GIVEN MATERIAL:

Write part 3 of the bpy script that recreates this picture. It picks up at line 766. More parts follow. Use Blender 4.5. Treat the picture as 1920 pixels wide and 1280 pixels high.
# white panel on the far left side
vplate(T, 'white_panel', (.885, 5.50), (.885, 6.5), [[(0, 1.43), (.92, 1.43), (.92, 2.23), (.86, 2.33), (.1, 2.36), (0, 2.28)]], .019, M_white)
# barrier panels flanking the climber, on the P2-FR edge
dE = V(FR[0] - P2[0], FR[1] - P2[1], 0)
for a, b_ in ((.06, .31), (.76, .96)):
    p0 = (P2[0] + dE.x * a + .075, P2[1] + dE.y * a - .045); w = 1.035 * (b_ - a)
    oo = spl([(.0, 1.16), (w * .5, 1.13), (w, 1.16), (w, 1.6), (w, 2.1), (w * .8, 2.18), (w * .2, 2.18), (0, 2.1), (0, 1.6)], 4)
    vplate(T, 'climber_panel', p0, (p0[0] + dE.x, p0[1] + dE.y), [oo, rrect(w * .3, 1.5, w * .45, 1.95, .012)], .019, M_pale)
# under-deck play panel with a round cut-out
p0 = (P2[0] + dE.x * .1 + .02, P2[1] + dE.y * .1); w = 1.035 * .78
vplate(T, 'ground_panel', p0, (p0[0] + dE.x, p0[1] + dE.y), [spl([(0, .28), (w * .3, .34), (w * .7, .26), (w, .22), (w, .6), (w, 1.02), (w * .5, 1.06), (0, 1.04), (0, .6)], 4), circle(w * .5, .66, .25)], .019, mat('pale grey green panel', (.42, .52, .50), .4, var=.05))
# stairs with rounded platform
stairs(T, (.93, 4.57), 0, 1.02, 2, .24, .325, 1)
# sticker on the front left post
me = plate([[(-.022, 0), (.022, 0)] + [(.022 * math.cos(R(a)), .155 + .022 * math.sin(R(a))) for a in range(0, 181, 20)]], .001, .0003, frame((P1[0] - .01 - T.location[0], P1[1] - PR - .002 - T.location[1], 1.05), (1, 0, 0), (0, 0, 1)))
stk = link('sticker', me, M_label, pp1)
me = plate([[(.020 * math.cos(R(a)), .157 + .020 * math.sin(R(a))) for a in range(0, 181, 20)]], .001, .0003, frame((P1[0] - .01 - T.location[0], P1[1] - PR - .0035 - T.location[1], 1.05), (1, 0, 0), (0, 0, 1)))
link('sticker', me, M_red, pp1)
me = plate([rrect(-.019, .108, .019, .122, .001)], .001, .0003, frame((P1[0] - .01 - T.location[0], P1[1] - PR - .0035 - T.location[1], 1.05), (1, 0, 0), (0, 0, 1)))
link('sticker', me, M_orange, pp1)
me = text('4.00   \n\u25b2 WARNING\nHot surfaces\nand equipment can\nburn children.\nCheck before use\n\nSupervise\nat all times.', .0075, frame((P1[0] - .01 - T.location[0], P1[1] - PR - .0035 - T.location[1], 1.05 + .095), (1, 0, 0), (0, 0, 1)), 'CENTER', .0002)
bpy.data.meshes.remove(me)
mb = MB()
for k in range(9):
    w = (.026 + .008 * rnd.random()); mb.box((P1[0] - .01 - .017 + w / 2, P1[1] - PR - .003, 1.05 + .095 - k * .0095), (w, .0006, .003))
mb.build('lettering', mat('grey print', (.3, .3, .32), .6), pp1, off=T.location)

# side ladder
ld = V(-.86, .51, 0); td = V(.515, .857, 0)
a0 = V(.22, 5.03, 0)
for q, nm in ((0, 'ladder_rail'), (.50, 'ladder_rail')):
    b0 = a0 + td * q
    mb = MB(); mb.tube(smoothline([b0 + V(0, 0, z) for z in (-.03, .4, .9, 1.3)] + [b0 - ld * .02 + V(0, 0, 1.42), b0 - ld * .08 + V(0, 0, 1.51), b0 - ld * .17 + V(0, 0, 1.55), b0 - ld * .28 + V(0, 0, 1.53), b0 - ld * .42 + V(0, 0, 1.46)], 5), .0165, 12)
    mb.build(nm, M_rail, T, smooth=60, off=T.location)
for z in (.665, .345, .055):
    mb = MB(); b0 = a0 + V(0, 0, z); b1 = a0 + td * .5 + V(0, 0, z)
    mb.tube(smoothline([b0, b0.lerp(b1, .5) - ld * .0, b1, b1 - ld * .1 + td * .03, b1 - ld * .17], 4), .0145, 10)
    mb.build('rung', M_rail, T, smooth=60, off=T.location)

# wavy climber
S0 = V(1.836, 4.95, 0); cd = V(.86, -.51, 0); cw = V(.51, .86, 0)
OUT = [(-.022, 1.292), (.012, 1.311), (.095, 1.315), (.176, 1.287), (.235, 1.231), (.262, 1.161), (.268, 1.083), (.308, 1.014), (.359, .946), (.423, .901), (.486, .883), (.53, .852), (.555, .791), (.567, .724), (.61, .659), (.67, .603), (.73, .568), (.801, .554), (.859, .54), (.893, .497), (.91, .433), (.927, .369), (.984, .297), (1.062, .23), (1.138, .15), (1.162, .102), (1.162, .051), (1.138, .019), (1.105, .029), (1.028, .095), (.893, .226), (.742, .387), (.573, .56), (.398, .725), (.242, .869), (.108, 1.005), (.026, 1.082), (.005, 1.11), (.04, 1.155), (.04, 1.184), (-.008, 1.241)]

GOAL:
Print out the whole listing exactly as it appears.

SOLUTION BELOW:
Write part 3 of the bpy script that recreates this picture. It picks up at line 766. More parts follow. Use Blender 4.5. Treat the picture as 1920 pixels wide and 1280 pixels high.
# white panel on the far left side
vplate(T, 'white_panel', (.885, 5.50), (.885, 6.5), [[(0, 1.43), (.92, 1.43), (.92, 2.23), (.86, 2.33), (.1, 2.36), (0, 2.28)]], .019, M_white)
# barrier panels flanking the climber, on the P2-FR edge
dE = V(FR[0] - P2[0], FR[1] - P2[1], 0)
for a, b_ in ((.06, .31), (.76, .96)):
    p0 = (P2[0] + dE.x * a + .075, P2[1] + dE.y * a - .045); w = 1.035 * (b_ - a)
    oo = spl([(.0, 1.16), (w * .5, 1.13), (w, 1.16), (w, 1.6), (w, 2.1), (w * .8, 2.18), (w * .2, 2.18), (0, 2.1), (0, 1.6)], 4)
    vplate(T, 'climber_panel', p0, (p0[0] + dE.x, p0[1] + dE.y), [oo, rrect(w * .3, 1.5, w * .45, 1.95, .012)], .019, M_pale)
# under-deck play panel with a round cut-out
p0 = (P2[0] + dE.x * .1 + .02, P2[1] + dE.y * .1); w = 1.035 * .78
vplate(T, 'ground_panel', p0, (p0[0] + dE.x, p0[1] + dE.y), [spl([(0, .28), (w * .3, .34), (w * .7, .26), (w, .22), (w, .6), (w, 1.02), (w * .5, 1.06), (0, 1.04), (0, .6)], 4), circle(w * .5, .66, .25)], .019, mat('pale grey green panel', (.42, .52, .50), .4, var=.05))
# stairs with rounded platform
stairs(T, (.93, 4.57), 0, 1.02, 2, .24, .325, 1)
# sticker on the front left post
me = plate([[(-.022, 0), (.022, 0)] + [(.022 * math.cos(R(a)), .155 + .022 * math.sin(R(a))) for a in range(0, 181, 20)]], .001, .0003, frame((P1[0] - .01 - T.location[0], P1[1] - PR - .002 - T.location[1], 1.05), (1, 0, 0), (0, 0, 1)))
stk = link('sticker', me, M_label, pp1)
me = plate([[(.020 * math.cos(R(a)), .157 + .020 * math.sin(R(a))) for a in range(0, 181, 20)]], .001, .0003, frame((P1[0] - .01 - T.location[0], P1[1] - PR - .0035 - T.location[1], 1.05), (1, 0, 0), (0, 0, 1)))
link('sticker', me, M_red, pp1)
me = plate([rrect(-.019, .108, .019, .122, .001)], .001, .0003, frame((P1[0] - .01 - T.location[0], P1[1] - PR - .0035 - T.location[1], 1.05), (1, 0, 0), (0, 0, 1)))
link('sticker', me, M_orange, pp1)
me = text('4.00   \n\u25b2 WARNING\nHot surfaces\nand equipment can\nburn children.\nCheck before use\n\nSupervise\nat all times.', .0075, frame((P1[0] - .01 - T.location[0], P1[1] - PR - .0035 - T.location[1], 1.05 + .095), (1, 0, 0), (0, 0, 1)), 'CENTER', .0002)
bpy.data.meshes.remove(me)
mb = MB()
for k in range(9):
    w = (.026 + .008 * rnd.random()); mb.box((P1[0] - .01 - .017 + w / 2, P1[1] - PR - .003, 1.05 + .095 - k * .0095), (w, .0006, .003))
mb.build('lettering', mat('grey print', (.3, .3, .32), .6), pp1, off=T.location)

# side ladder
ld = V(-.86, .51, 0); td = V(.515, .857, 0)
a0 = V(.22, 5.03, 0)
for q, nm in ((0, 'ladder_rail'), (.50, 'ladder_rail')):
    b0 = a0 + td * q
    mb = MB(); mb.tube(smoothline([b0 + V(0, 0, z) for z in (-.03, .4, .9, 1.3)] + [b0 - ld * .02 + V(0, 0, 1.42), b0 - ld * .08 + V(0, 0, 1.51), b0 - ld * .17 + V(0, 0, 1.55), b0 - ld * .28 + V(0, 0, 1.53), b0 - ld * .42 + V(0, 0, 1.46)], 5), .0165, 12)
    mb.build(nm, M_rail, T, smooth=60, off=T.location)
for z in (.665, .345, .055):
    mb = MB(); b0 = a0 + V(0, 0, z); b1 = a0 + td * .5 + V(0, 0, z)
    mb.tube(smoothline([b0, b0.lerp(b1, .5) - ld * .0, b1, b1 - ld * .1 + td * .03, b1 - ld * .17], 4), .0145, 10)
    mb.build('rung', M_rail, T, smooth=60, off=T.location)

# wavy climber
S0 = V(1.836, 4.95, 0); cd = V(.86, -.51, 0); cw = V(.51, .86, 0)
OUT = [(-.022, 1.292), (.012, 1.311), (.095, 1.315), (.176, 1.287), (.235, 1.231), (.262, 1.161), (.268, 1.083), (.308, 1.014), (.359, .946), (.423, .901), (.486, .883), (.53, .852), (.555, .791), (.567, .724), (.61, .659), (.67, .603), (.73, .568), (.801, .554), (.859, .54), (.893, .497), (.91, .433), (.927, .369), (.984, .297), (1.062, .23), (1.138, .15), (1.162, .102), (1.162, .051), (1.138, .019), (1.105, .029), (1.028, .095), (.893, .226), (.742, .387), (.573, .56), (.398, .725), (.242, .869), (.108, 1.005), (.026, 1.082), (.005, 1.11), (.04, 1.155), (.04, 1.184), (-.008, 1.241)]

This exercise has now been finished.